I am no bread baking expert by any means, but I do make 100% whole meal breads from my own home milled flour so I have some experience with the joys and challenges involved therein. So here are my thoughts.
First, it is important to always remember that even well made 100% whole meal breads do not rise as high as breads made with predominantly white flour, so you have to be careful about using proofing guidelines developed for the latter, especially when you also remember that whole meal breads tend to ferment much faster than white breads, especially in the final proof (my experience).

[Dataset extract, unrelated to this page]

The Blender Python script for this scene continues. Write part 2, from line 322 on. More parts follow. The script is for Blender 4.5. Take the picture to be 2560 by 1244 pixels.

Looking at the pictures, I do think the main problem was the final proof. The pans were warm and you let the dough crest the pans. You had a big layer of air just below the surface. The rest of the crump does not look collapsed to me nor even really over developed.
Letting the dough crest in the pan is white bread practice since it rises higher over all. Reinhart's guidelines are a 45 to 60 min proof at room temperature (you were warmer) until it is 1 1/2 times original size. If the shaped dough filled less than 3/4 of the volume of the pan, that means it would be ready when it just barely filled the pan. And that is what I do. I don't let the dough crest. I let oven spring complete the rise.
One last observation. Bigas and soakers are pretty basic techniques for whole meal yeasted breads. Not that complicated, just time consuming. And how diiferent is that from combining a starter and a long autolyse?
Thanks for sharing your experience. Delicious is job 1 in my book and it sounds like you nailed that!